The Declassification Engine: What History Reveals About America's Top Secrets
Matthew Connelly
A captivating study of US state secrecy that examines how officials use it to hoard power and prevent meaningful public oversight
The United States was founded on the promise of a transparent government, but time and again we have abandoned the ideals of our open republic. In recent history, we have permitted ourselves to engage in costly wars, opened ourselves to preventable attacks, and ceded unaccountable power to officials both elected and unelected. Secrecy may now be an integral policy to preserving the American way of life, but its true costs have gone unacknowledged for too long.

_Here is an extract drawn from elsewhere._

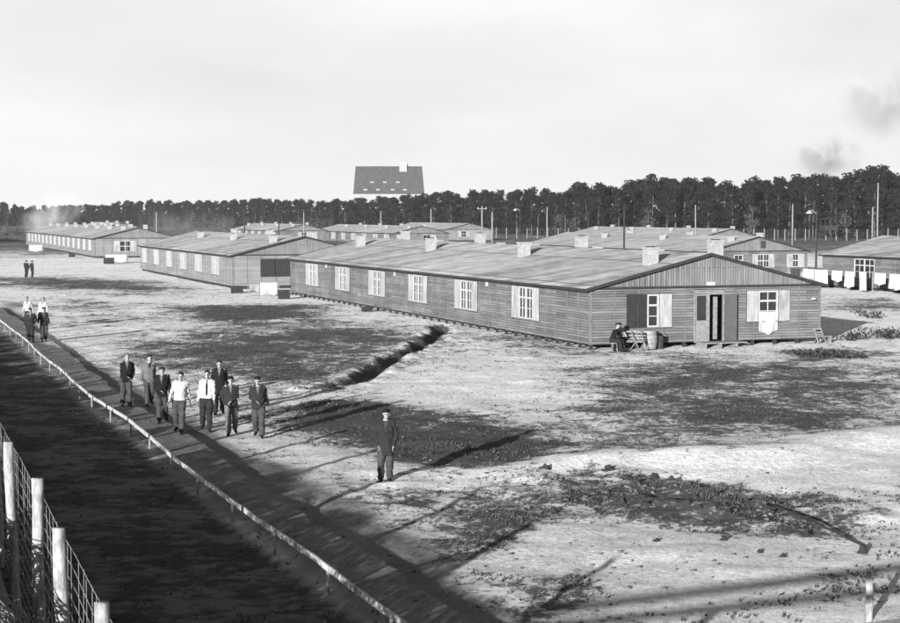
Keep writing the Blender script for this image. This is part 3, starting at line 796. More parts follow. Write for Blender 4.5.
def far_fence():
    root = empty('perimeter_fence', tuple(atd(680, 405)), 0, label='distant perimeter fence of pale posts in front of the forest', cat='fence')
    off = atd(680, 405)
    pts = []
    for px in list(np.arange(455, 900, 10.3)):
        d = 405+(700-px)*.12 if px < 700 else 405-(px-700)*.1
        pts.append(atd(px, d))
    wm = MB()
    for i, p in enumerate(pts):
        q = p-off; h = 2.9*random.uniform(.95, 1.05)
        mb = MB(); mb.tube([q+Vector((0, 0, -.2)), q+Vector((0, 0, h))], [.13, .12], 6); mb.build('post', M['wood'], root)
        if i:
            for z in np.arange(.3, 2.9, .3): wm.tube([pts[i-1]-off+Vector((0, 0, z)), q+Vector((0, 0, z))], .012, 3, caps=False)
    wm.build('wire', M['metal'], root)
far_fence()

# poles
def pole(px, ytop, d, r, m, label, arm=None, group=None):
    p = atd(px, d); h = CH+(215-ytop)*d/FPX
    root = empty('lamp_post' if arm == 'lamp' else 'utility_pole', tuple(p), 0, label=label, cat='lamp post' if arm == 'lamp' else 'pole', group=group)
    mb = MB(); mb.tube([(0, 0, -.3), (random.uniform(-.05, .05), 0, h*.5), (0, 0, h)], [r*1.1, r, r*.85], 8); mb.build('shaft', M[m], root, True)
    if arm == 'lamp':
        a = MB(); a.tube([(0, 0, h-.3), (-.5, -.2, h+.1), (-.8, -.3, h)], .05, 6); a.build('bracket', M['metal'], root)
        b = MB(); b.tube([(-.8, -.3, h+.05), (-.8, -.3, h-.1), (-.8, -.3, h-.25)], [.08, .25, .38], 12); b.build('lamp_shade', M['white'], root)
    elif arm == 'cross':
        a = MB(); a.box((-.9, -.06, h-.6), (.9, .06, h-.45)); a.build('crossarm', M[m], root)
        for x in (-.75, .75):
            b = MB(); b.tube([(x, 0, h-.44), (x, 0, h-.2)], [.08, .06], 8); b.build('insulator', M['white'], root)
pole(624, 204, 150, .09, 'dark_wood', 'thin dark pole rising behind the ridge of the nearest barrack')
pole(695, 205, 235, .10, 'wood', 'pale pole above the far barrack roof right of centre')
pole(792, 204, 330, .16, 'wood', 'thick pale pole before the forest, left of the lamp post by the right barrack')
pole(547, 207, 300, .12, 'wood', 'pale pole at the left end of the barrack roofs behind the nearest one')
pole(482, 206, 300, .15, 'wood', 'left one of two neighbouring poles before the forest at centre', 'cross')
pole(492, 212, 300, .15, 'wood', 'right one of two neighbouring poles before the forest at centre')
pole(816, 211, 160, .10, 'dark_wood', 'dark lamp post between the hatch-gabled barrack and the right barrack', 'lamp')
pole(872, 207, 330, .16, 'wood', 'grey pole rising over the roof of the right edge barrack')
pole(877, 183, 400, .2, 'wood', 'tallest pole, against the tree tops near the right edge')
pole(431, 209, 350, .15, 'wood', 'pole over the gable of the distant middle barrack')
pole(381, 211, 390, .15, 'wood', 'pole rising from behind the distant middle barrack roof')
pole(304, 212, 380, .15, 'wood', 'pole beside the ridge of the distant dark-gabled barrack')
pole(279, 211, 360, .12, 'dark_wood', 'thin dark pole before the corner of the distant dark-gabled barrack')
pole(245, 217, 230, .10, 'dark_wood', 'short dark pole behind the roof of the second left-row barrack')
pole(157, 212, 300, .14, 'wood', 'pole beyond the gap between second and third left-row barracks')
pole(520, 209, 260, .09, 'dark_wood', 'lamp post rising behind the middle of the nearest barrack roof', 'lamp')
pole(588, 211, 330, .12, 'dark_wood', 'dark pole against the forest above the barrack roofs at centre right')

def tower():
    d = 385; p = atd(828, d); root = empty('watchtower', tuple(p), math.radians(10), label='wooden watchtower on legs standing before the forest at right', cat='watchtower')
    zt = CH+(215-219.5)*d/FPX
    for x in (-1.4, 1.4):
        for y in (-1.4, 1.4):
            mb = MB(); mb.tube([(x*1.15, y*1.15, -.2), (x, y, zt)], .12, 6); mb.build('leg', M['dark_wood'], root)
    b = MB(); b.box((-1.7, -1.7, zt-2.6), (1.7, 1.7, zt-2.45)); b.build('platform', M['dark_wood'], root)
    b = MB()
    for (a, c) in (((-1.7, -1.7), (1.7, -1.62)), ((-1.7, 1.62), (1.7, 1.7)), ((-1.7, -1.62), (-1.62, 1.62)), ((1.62, -1.62), (1.7, 1.62))): b.box((a[0], a[1], zt-2.445), (c[0], c[1], zt-1.4))
    b.build('parapet', M['dark_wood'], root)
    b = MB(); b.add([(-2, -2, zt), (2, -2, zt), (2, 2, zt), (-2, 2, zt), (0, 0, zt+.7)], [(0, 1, 4), (1, 2, 4), (2, 3, 4), (3, 0, 4), (3, 2, 1, 0)]); b.build('roof', M['dark_wood'], root)
    b = MB(); b.tube([(-1.5, -1.5, 0), (1.4, -1.5, zt-2.5)], .06, 5); b.tube([(1.5, -1.5, 0), (-1.4, -1.5, zt-2.5)], .06, 5); b.build('brace', M['dark_wood'], root)
tower()

# unseen raised rails, added to cast the two shadow bands at lower right
def add_shadow_rails():
    root = empty('shadow_rails', (-5.5, 1.1, 0), 0, label='unseen raised wooden rails added to cast shadow bands at lower right', cat='shadow_rail')
    A = Vector((-7.6, 4.0, 0)); B = Vector((2.6, 8.82, 0)); o = Vector((-5.5, 1.1, 0))
    for z, r in ((3.98, .085), (3.60, .075)):
        mb = MB(); mb.tube([A-o+Vector((0, 0, z+(.0 if z > 3.8 else .16))), B-o+Vector((0, 0, z))], r, 8); mb.build('shadow_rail', M['wood'], root)
    for t in (.03, .985):
        q = A.lerp(B, t)-o; mb = MB(); mb.tube([q+Vector((0, 0, -.2)), q+Vector((0, 0, 3.9))], .05, 8); mb.build('post', M['wood'], root)
add_shadow_rails()

# ------------------------------------------------------------------ trees
def leafcloud(n, cen, rad, size, rn, squash=.6):
    c = np.array(cen); d = rn.randn(n, 3); d /= np.linalg.norm(d, axis=1)[:, None]
    r = rn.rand(n)**.45
    p = c+d*r[:, None]*np.array([rad, rad, rad*squash])
    a = rn.randn(n, 3); a /= np.linalg.norm(a, axis=1)[:, None]; b = np.cross(a, rn.randn(n, 3)); b /= np.linalg.norm(b, axis=1)[:, None]
    s = size*(.5+rn.rand(n))[:, None]
    return np.stack([p+a*s, p+b*s, p-a*s*.8, p-b*s], 1).reshape(-1, 3)
def pine_meshes(seed, h=14.0, bare=.45, nleaf=1000, crown=2.4):
    rn = np.random.RandomState(seed); R = random.Random(seed)
    tr = MB(); k = 7; bx, by = R.uniform(-.5, .5), R.uniform(-.5, .5)
    axp = [Vector((bx*(i/k)**2, by*(i/k)**2, -.2+(h*.93)*i/k)) for i in range(k+1)]
    tr.tube(axp, [.20*(1-.78*i/k)+.03 for i in range(k+1)], 7)
    V = []; nc = 16
    for i in range(nc):
        f = bare+(1-bare)*(i+.5)/nc; z = h*f
        prof = math.sin(PI*min(1, (f-bare)/(1-bare)*.72+.22))
        rr = crown*prof*R.uniform(.25, .9); a = R.uniform(0, 2*PI)
        c = Vector((bx*f*f+rr*math.cos(a), by*f*f+rr*math.sin(a), z+R.uniform(-.4, .4)))
        tr.tube([Vector((bx*f*f, by*f*f, z-.9)), c], [.06, .025], 4)
        V.append(leafcloud(nleaf//nc, c, R.uniform(.9, 1.6), .24, rn, .7))
    V.append(leafcloud(nleaf//7, (bx, by, h-.9), 1.5, .22, rn, .75))
    for i in range(4):
        z = h*bare*R.uniform(.4, .95); a = R.uniform(0, 6.28); tr.tube([(0, 0, z), (math.cos(a)*1.1, math.sin(a)*1.1, z+.2)], [.04, .015], 4)
    V = np.concatenate(V)
    return tr.mesh('trunk', [M['bark']], True), V
def vmesh(name, V, m):
    o = nparr(name, V, np.arange(len(V)).reshape(-1, 4), m); me = o.data; bpy.data.objects.remove(o); return me
protos = []
for sd in range(7):
    tm, V = pine_meshes(100+sd, bare=random.Random(sd).uniform(.14, .34), crown=random.Random(sd+50).uniform(2.2, 3.0))
    protos.append((tm, vmesh('crown', V, M['needle']), V))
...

Using the latest techniques in data science, historian Matthew Connelly analyzes the millions of state documents both accessible to the public and still under review to unearth not only what the government does not want us to know, but what it says about the very authority we bequeath to our leaders. By culling this research and carefully studying a series of pivotal moments in recent history from Pearl Harbor to drone strikes, Connelly sheds light on the drivers of state secrecy—especially consolidating power or hiding incompetence—and how the classification of documents has become untenable.
What results is an astonishing study of power: of the greed that develops out of its possession, of the negligence that it protects, and of what we lose as citizens when it remains unchecked. A crucial examination of the self-defeating nature of secrecy and the dire state of our nation’s archives, The Declassification Engine is a powerful reminder of the importance of preserving the past so that we may secure our future.